Dwayne LeBlanc’s Civic (2022) is the kind of film I hoped was being made somewhere out there. It knows the place, the stakes, and refuses to shrink back from the demands of its own form. A young man named Booker returns home and drives around his old Los Angeles haunts. We never leave the car, even in the brief moments when Booker does. We don’t know much about where he’s been or why he is back. Absence makes the heart grow fonder, but wherever it is a gulf opens up.
The simple premise gives more space for an emotional investigation of the situation. New experiences don’t quite fit the old, shared language. LeBlanc does not pursue the well known conflicts that might erupt between those who go and those who stay. His film traces the unnamed chagrin that passes between loved ones who cannot project onto one another like they used to. Although the short film is episodic, each character appears fully formed. It is apparent in its constructions that we are only getting a small glimpse of their relationship with Booker, but the ease and specificity of their performances, and LeBlanc’s rigorous attention to detail and rhythm, make clear that these people spill beyond the frame.
I spoke with LeBlanc about the production, the writing process, and making the air feel thick. He wears his influences well, citing David Hammons, Ralph Ellison, and Chantal Akerman without imitating them. Akerman’s legacy is evident in his approach to pace and duration, even as he adapts some of those old means to press his own concerns. Civic is only twenty minutes, but it’s enough time to let love’s mutations unspool before us.
Blair McClendon: What drew you to this as the story you wanted to tell?
Dwayne LeBlanc: I was really interested in the frame within a frame. Being from from L.A., I spend a lot of time in the car. How the film was structured, that came before the narrative. And then I started thinking more and more about migration, and how those things are connected to identity. I wanted to tie that into a very, very classic story: someone coming home. Nicole Otero is the co-writer on this film, we spent a lot of time dialoguing about the characters.
BM: The thing about pretty much every road movie is everything has to be episodic. In constructing these episodes, what were you thinking about as you were figuring out the order and arrangement? Did that change in the post-production process?
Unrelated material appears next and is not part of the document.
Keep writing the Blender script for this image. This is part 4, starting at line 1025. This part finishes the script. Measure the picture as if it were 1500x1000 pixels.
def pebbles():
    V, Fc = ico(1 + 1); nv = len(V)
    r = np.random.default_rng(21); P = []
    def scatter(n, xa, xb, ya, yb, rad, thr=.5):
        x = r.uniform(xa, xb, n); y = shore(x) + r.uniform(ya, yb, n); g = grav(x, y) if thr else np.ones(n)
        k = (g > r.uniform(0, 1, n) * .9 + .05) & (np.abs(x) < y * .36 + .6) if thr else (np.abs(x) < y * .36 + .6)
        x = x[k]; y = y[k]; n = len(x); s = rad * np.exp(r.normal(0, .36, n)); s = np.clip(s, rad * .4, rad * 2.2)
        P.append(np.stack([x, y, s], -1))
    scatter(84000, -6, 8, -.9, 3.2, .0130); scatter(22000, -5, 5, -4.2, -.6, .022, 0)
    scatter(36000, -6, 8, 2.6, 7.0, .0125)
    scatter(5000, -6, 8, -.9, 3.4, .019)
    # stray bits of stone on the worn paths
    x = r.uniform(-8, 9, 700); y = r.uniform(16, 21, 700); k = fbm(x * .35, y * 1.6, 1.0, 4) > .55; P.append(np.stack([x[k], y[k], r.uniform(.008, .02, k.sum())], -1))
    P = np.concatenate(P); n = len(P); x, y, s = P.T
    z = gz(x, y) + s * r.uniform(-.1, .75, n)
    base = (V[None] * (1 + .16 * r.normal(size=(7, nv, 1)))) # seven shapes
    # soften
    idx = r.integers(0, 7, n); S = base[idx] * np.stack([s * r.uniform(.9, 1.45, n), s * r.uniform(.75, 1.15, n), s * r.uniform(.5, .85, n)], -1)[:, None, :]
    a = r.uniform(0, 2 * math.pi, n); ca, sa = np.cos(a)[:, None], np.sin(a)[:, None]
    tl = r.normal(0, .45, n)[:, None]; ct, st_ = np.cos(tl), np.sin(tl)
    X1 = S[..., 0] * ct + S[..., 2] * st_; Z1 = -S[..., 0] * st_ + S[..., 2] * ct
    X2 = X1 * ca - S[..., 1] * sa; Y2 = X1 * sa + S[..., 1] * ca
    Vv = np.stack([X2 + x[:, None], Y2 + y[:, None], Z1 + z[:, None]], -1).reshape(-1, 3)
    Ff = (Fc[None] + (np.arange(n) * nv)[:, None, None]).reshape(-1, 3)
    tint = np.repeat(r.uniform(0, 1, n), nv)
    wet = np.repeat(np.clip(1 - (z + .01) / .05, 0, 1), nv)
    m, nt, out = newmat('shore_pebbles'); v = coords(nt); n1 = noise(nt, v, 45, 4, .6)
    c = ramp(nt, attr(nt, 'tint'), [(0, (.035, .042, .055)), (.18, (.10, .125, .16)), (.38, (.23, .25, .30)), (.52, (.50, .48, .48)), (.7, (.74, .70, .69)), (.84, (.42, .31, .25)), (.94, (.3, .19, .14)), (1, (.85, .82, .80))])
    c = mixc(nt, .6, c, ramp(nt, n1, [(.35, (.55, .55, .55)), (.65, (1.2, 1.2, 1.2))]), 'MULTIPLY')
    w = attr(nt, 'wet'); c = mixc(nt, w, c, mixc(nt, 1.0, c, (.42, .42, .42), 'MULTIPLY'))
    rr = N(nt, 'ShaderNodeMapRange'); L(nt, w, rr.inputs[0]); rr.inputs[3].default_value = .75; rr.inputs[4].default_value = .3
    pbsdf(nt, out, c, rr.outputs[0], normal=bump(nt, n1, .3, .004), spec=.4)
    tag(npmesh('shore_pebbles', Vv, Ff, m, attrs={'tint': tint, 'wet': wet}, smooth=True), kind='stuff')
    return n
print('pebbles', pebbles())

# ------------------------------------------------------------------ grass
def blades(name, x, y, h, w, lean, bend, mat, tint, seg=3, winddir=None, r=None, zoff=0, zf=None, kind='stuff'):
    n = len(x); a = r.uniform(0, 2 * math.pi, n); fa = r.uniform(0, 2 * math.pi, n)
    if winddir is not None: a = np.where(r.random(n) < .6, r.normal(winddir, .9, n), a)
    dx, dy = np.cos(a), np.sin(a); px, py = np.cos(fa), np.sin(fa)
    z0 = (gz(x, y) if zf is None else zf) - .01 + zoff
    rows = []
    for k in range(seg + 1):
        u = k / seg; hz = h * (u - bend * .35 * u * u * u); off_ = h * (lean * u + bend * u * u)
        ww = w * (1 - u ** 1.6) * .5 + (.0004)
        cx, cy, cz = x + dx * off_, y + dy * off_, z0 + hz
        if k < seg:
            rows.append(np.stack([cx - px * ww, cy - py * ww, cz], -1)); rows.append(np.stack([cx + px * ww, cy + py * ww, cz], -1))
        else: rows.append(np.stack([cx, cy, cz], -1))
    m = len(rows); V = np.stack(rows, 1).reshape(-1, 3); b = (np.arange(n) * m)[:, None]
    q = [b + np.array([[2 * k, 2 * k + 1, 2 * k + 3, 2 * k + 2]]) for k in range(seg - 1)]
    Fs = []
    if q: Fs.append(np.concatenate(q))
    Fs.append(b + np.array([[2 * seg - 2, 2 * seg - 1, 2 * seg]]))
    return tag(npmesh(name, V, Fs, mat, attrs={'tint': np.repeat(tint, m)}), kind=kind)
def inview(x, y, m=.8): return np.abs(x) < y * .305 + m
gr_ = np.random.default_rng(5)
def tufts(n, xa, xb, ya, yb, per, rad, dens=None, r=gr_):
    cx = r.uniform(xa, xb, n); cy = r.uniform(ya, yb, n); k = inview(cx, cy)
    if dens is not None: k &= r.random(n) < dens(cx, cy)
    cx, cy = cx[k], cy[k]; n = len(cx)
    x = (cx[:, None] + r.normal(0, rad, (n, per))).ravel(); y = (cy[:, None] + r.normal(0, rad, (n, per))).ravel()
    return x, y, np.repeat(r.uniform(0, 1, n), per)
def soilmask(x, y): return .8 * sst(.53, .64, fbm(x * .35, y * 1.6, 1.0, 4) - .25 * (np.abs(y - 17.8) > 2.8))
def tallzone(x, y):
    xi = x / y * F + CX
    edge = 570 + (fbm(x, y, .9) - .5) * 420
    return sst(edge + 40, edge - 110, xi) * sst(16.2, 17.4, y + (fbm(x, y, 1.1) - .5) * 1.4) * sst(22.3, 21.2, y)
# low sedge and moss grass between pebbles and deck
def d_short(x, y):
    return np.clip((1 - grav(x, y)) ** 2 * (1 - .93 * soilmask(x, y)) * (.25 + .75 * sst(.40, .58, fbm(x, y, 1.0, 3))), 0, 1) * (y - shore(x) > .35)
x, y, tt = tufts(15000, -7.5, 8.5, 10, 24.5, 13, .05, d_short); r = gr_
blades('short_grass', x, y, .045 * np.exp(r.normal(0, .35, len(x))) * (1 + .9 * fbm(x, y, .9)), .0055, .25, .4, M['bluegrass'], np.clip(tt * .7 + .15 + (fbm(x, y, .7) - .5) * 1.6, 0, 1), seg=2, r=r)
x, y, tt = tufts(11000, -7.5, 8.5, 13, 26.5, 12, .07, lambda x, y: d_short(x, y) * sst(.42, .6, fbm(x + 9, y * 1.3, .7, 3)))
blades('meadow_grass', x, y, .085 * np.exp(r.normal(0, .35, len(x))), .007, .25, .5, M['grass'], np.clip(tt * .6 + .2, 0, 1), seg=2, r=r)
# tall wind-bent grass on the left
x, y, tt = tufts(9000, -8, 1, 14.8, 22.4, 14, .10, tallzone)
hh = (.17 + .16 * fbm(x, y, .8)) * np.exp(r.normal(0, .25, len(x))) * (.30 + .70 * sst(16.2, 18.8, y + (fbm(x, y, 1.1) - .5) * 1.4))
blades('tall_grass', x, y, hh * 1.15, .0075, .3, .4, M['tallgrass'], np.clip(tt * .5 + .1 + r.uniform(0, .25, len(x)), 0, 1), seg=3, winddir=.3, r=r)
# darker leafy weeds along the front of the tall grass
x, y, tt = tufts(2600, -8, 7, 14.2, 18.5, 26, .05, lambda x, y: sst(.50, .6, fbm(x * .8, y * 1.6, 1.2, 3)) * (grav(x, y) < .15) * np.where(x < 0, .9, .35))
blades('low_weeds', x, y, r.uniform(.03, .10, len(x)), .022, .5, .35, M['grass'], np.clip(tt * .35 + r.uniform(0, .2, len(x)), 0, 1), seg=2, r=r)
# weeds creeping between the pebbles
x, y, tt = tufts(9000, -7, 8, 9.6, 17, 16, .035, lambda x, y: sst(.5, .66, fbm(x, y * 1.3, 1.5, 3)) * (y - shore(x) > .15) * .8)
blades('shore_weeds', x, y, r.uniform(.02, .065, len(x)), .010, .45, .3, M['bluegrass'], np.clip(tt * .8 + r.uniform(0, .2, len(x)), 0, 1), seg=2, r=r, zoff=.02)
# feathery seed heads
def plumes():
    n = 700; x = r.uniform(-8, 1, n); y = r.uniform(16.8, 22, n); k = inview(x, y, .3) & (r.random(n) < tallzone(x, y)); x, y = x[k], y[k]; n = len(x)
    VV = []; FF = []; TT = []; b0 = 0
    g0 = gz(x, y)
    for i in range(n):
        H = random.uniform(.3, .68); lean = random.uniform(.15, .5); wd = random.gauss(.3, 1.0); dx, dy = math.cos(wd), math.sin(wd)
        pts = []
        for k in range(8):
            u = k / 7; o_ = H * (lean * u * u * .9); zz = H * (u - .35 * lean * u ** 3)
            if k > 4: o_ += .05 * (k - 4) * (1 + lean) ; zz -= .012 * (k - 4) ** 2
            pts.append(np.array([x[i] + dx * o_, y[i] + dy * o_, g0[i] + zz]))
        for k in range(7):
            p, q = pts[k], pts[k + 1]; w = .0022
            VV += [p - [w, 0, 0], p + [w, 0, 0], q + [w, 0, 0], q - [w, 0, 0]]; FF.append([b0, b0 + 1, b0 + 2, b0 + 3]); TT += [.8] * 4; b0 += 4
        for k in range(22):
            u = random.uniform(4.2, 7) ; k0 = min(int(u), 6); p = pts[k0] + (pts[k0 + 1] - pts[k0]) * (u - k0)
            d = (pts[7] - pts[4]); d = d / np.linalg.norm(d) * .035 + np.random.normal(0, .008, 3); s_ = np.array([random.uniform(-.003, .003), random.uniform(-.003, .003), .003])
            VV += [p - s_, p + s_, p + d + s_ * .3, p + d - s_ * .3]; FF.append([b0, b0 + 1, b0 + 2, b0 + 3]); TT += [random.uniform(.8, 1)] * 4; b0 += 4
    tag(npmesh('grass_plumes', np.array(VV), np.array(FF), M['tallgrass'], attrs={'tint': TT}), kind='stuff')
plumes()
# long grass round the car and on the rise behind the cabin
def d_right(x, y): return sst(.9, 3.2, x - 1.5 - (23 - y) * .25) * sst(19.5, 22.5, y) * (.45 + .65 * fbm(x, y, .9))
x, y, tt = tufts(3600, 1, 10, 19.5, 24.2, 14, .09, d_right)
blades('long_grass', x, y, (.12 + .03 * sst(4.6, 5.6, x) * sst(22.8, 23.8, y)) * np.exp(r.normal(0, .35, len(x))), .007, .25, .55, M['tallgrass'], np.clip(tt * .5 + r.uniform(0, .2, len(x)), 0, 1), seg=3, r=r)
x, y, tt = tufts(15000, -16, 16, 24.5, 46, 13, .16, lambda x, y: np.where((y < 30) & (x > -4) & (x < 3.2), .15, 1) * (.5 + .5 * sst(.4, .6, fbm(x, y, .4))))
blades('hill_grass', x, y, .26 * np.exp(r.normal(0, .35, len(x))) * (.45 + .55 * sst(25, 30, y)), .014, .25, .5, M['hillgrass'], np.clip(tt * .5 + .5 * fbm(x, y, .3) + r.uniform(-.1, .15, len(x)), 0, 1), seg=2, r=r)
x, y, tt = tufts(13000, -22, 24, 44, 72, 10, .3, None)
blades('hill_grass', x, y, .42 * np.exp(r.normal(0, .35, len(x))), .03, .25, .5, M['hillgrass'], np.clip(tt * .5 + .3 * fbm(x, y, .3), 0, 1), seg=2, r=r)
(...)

DL: When [Nicole] first saw a cut, she was like, “It feels like a mixtape.” The structure, the order, definitely changed in the writing. I had to put a scene that was actually at the end in the middle. I think [the] edit is pretty much in the order [of] the script, which is kind of amazing. I mean, we're cutting out half of [the] scenes and stuff like that, too. The quick kind of flow and mixtape feeling was intentional in the script structure.
A lot of this has to do with proximity. Literal proximity, like how close [are] the cameras to the character? And then different types of proximity, like “who's watching this film?” Is a Black person? How does that change how much they understand, as a Black person from America? How much of the language can they understand?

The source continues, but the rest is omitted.